Letters

Letter: Teacher quality must be a focus during negotiations

 

 

 
Published: Wednesday, August 6, 2008 10:08 AM EDT
To the Editor:

Infamous Educate Worthington is again misleading rather than educating. Now it's John Herrington choosing to "connect the dots" (Worthington News, July 23), but only those dots convenient to his biases. And his "dots" ignore "dots" such as overall school quality, sustaining a high-quality and stable teaching staff, maintaining home values, expanding opportunities for students and more.

I agree with one of Herrington's points: Taxpayers need to be part of the picture. In fact, they are the bottom line when levies are submitted. A primary duty of the board and central administration is to determine what the majority of citizen-voters want of their schools and how progress will be judged. Then they must establish what it will cost, including staffing, to produce the desired outcomes.

Correctly, Herrington says that more than 80 percent of public school budgets represent employee costs. What else would they represent in a heavily personnel dependent endeavor? Teacher quality is the No. 1 determinant of student learning. It's certainly not where corners should be cut unless that's really not a "dot" you care about.

No bargained contract, despite its attractiveness to the employees, protects those employees from community unwillingness to pay for it. Look at school layoffs across the state, all with union contracts. Cleveland recently laid off more teachers than Worthington employs.

Herrington's letter, connecting only his favorite dots, does anything but "educate Worthington." Current union negotiations do mean a lot. They may well determine programs to be offered, appropriately staffed and well run, and also your home value as markets tumble.

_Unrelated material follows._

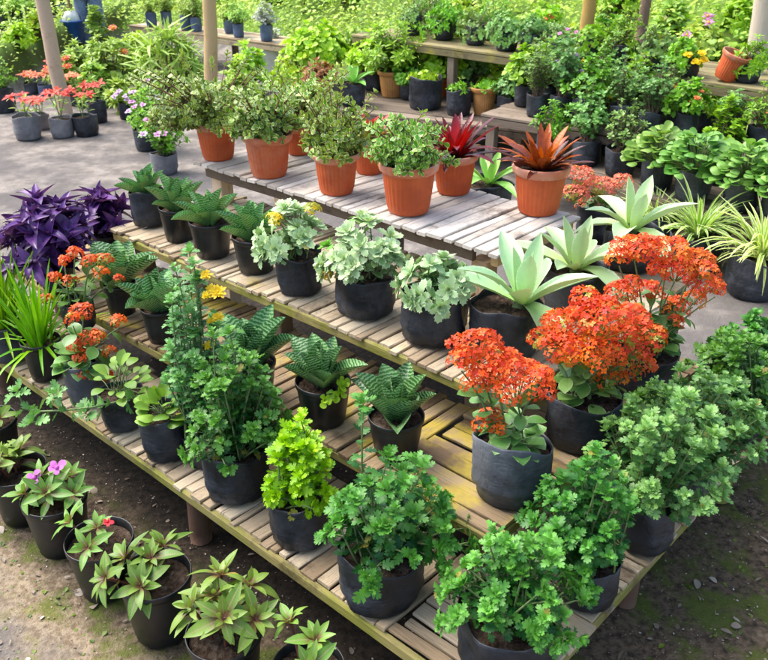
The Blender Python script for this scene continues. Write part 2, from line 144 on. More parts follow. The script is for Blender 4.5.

Finally, we'll get what we pay for, no matter what the contract says. And to educate Herrington, it's a "labor management" contract. It's an agreement between two parties, of which the union is only one. It sets the provisions upon which one side provides services in order to address the other side's service needs and expectations. Good contracts address legitimate issues of both parties. And taxpayers (those who vote) are always part of any agreement because they'll either sustain it or not.

It'd be nice if we could vote directly on some other "dots" like credit rates, oil prices and speculation, nation-building occupations, government eavesdropping, hiring mercenaries to do our warring, bailing out failing private ventures with millionaire executives, and on and on. But we're left to vote directly on public education support, and it does amazingly well, given that predictably unsettling factor. Then again, maybe the private sector and more of our government's functions would do better if we got to vote regularly and directly on whether to sustain them or not.